Companies like InfoUSA can convert 95% of US IP addresses to physical addresses and household resident names. By inserting themselves in the network between users and websites, Cloudflare will soon be able to get a chunk of InfoUSA's advertising profits.

Remember, if you aren't paying for it then you are the product.

Stay away from Cloudflare WARP and use a real VPN.



FTA:

> What WARP Is Not

> From a technical perspective, WARP is a VPN. But it is designed for a very different audience than a traditional VPN. WARP is not designed to allow you to access geo-restricted content when you’re traveling. It will not hide your IP address from the websites you visit. If you’re looking for that kind of high-security protection then a traditional VPN or a service like Tor are likely better choices for you.


Then what does it do?

> WARP, instead, is built for the average consumer. It’s built to ensure that your data is secured while it’s in transit. So the networks between you and the applications you’re using can’t spy on you.

Isn't that what ssl does already lol? What a load of sham.


SSL/TLS encrypts your traffic between you and a server but by itself doesn't prevent your ISP from snooping some information about your encrypted connection. If you aren't using Secure DNS & DNSSEC, they may be able to see and intercept your DNS queries. If you don't use TLS 1.3, they can see the SSL certificate of the website you are connecting to. If you don't encrypt your Server Name Indication (SNI), they can see the hostname of the server you are connecting to.

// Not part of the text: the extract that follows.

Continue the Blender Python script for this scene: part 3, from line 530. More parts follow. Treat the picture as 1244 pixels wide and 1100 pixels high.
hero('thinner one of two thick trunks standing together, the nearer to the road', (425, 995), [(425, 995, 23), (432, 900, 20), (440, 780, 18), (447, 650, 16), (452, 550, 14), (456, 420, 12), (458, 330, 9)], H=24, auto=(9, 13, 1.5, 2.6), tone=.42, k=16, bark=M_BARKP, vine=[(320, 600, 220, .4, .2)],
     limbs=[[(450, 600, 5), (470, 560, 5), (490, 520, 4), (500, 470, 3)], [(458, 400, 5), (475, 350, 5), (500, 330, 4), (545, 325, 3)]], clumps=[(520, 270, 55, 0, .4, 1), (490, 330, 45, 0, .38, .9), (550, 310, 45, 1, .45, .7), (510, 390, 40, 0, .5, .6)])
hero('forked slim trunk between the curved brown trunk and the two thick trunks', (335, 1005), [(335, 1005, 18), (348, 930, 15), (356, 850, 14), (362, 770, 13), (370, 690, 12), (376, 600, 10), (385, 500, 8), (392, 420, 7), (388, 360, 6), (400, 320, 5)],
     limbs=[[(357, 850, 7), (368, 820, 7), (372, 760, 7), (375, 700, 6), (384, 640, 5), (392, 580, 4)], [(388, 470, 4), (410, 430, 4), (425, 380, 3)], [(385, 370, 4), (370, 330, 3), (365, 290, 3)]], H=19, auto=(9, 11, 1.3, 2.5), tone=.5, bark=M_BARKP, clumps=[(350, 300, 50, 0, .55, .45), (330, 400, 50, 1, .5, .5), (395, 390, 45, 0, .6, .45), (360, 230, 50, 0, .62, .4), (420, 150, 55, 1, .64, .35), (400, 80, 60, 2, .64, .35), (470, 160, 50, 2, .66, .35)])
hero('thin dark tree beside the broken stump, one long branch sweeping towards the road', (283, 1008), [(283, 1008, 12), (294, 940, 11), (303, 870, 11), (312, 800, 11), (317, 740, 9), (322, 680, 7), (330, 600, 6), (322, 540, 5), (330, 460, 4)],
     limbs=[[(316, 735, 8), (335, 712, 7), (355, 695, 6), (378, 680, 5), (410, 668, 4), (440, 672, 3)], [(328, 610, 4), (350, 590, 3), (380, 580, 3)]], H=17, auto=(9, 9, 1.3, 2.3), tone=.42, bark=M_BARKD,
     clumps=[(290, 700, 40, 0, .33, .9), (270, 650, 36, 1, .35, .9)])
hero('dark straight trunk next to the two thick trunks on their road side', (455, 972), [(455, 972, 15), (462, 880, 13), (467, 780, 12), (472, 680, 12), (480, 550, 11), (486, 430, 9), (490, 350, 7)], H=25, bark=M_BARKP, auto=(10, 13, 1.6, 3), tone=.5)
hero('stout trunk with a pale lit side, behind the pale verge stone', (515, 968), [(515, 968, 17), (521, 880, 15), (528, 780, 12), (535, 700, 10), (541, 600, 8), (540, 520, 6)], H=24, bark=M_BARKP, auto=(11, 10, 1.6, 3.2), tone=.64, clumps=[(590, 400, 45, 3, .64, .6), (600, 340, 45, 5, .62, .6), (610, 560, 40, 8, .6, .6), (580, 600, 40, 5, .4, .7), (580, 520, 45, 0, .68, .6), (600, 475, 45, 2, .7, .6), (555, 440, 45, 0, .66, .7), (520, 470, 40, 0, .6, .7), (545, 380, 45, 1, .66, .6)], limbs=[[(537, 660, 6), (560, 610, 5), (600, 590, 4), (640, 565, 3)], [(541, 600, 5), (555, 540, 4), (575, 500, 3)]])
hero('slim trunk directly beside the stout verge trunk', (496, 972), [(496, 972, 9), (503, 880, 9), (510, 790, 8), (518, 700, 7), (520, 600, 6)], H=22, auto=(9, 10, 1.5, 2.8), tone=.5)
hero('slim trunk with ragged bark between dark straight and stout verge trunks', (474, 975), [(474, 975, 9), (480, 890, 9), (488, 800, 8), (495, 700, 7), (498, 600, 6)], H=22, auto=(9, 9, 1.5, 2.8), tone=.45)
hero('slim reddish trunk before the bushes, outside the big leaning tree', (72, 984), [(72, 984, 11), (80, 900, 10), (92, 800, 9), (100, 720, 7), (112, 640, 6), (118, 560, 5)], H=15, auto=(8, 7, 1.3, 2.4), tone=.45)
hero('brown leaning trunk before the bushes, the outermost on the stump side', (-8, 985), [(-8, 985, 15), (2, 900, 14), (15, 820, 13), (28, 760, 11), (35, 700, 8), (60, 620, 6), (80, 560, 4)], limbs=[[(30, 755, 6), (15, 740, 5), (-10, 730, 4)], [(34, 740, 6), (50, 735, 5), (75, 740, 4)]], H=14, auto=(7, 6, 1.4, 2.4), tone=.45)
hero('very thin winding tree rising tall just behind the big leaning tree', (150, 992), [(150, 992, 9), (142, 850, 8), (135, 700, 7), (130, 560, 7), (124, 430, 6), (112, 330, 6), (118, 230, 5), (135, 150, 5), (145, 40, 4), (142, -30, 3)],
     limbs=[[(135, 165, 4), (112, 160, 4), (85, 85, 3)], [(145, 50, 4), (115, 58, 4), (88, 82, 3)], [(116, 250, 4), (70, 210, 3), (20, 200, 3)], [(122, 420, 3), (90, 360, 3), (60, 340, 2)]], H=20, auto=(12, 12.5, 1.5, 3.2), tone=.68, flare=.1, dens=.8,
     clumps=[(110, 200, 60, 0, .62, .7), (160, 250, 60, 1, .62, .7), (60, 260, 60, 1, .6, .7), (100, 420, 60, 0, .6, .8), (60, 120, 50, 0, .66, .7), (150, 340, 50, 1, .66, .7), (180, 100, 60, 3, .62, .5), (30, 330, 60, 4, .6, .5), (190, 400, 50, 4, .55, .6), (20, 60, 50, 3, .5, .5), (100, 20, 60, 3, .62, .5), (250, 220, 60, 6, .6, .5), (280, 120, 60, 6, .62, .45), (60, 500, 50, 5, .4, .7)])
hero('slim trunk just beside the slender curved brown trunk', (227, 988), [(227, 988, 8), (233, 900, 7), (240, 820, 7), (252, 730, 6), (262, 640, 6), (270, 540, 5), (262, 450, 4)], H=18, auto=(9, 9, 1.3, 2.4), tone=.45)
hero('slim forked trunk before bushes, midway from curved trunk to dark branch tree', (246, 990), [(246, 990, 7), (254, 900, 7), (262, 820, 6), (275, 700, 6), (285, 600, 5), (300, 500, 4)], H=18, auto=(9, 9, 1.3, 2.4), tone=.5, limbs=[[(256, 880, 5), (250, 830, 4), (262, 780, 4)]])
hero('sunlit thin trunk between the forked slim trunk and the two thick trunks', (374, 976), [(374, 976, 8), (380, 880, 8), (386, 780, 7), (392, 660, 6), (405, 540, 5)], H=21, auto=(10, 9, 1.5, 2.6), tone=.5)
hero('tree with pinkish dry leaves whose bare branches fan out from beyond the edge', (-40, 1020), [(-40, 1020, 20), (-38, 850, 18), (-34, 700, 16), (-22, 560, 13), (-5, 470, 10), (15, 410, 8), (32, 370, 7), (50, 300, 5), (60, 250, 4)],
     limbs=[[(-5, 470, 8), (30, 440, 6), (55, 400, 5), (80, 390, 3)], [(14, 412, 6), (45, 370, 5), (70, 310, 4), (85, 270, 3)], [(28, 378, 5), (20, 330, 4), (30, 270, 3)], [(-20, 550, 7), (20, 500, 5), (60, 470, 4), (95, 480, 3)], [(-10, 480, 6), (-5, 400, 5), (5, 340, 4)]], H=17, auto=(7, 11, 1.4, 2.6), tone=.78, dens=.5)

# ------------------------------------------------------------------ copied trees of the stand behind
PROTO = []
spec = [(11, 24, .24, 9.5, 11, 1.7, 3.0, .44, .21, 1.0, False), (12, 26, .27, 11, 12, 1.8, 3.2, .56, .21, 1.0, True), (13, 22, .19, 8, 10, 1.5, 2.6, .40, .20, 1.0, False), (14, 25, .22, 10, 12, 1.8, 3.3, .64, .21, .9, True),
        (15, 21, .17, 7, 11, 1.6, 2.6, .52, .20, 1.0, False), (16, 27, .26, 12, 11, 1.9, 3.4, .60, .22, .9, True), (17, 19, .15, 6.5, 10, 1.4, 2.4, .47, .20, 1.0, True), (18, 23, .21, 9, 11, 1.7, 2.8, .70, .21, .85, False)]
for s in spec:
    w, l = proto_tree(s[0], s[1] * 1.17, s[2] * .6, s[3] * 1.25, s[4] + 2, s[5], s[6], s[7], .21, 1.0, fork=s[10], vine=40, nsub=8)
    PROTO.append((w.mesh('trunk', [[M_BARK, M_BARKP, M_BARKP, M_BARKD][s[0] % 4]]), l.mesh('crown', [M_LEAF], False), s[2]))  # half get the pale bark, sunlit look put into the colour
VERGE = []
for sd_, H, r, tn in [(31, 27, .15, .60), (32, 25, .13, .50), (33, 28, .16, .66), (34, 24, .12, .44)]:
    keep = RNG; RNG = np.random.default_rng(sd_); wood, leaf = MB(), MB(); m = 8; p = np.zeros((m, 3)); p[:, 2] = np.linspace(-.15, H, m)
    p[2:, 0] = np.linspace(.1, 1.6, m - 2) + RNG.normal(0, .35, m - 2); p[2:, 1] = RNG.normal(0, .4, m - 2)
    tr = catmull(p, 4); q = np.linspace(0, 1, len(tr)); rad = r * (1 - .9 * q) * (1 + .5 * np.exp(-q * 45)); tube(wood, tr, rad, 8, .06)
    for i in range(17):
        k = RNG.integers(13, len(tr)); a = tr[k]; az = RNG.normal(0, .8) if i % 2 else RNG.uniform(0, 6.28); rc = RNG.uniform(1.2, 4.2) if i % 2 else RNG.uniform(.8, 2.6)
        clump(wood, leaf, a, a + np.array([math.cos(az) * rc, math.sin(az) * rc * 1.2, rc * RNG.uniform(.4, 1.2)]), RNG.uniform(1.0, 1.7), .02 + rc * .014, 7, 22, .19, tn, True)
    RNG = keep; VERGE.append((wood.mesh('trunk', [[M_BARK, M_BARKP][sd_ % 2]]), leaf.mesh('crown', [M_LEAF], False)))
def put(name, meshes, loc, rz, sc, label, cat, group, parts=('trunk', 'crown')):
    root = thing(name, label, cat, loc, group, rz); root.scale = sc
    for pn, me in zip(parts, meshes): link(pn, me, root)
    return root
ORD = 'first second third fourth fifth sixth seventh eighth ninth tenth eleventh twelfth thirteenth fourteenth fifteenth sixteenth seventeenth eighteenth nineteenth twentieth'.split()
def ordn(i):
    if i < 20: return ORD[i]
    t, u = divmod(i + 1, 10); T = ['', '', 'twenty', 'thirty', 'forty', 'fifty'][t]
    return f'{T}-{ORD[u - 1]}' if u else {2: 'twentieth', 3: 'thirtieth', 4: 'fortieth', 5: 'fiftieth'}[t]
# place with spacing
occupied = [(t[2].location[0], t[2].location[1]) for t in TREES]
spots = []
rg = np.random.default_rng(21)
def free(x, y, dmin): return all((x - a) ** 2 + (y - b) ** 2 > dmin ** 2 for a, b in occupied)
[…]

This all allows your ISP to figure out which websites you are connecting to and this can be used to prevent you from accessing certain websites, sell your browsing history to an advertising agency, etc.

You can read more about it here: https://www.cloudflare.com/ssl/encrypted-sni/

P.S. I don't work for Cloudflare.


All that to hide hostnames from your ISP? Again, what a load of sham.


> Then what does it do?

From my limited guess, you dial into Cloudflare's intranet, access CDN'd content inside a giant & very fast NAT.


“Use a real VPN” is actually pretty hard for a random user: there are constant ads for VON services that turn out to not protect their users’ traffic, and/or harvest and sell their users traffic, and yet are harder to use and more expensive.

Just like how “but they can see your email” isn’t enough of a deterrent to convince the majority of people to switch from free gmail (hotmail, yahoo, etc.) to a paid service with actual privacy, “Cloudflare can see your traffic” is unlikely to convince people who are more worried about nebulous sniffers and scammers at their local coffee shops than giant internet infrastructure companies.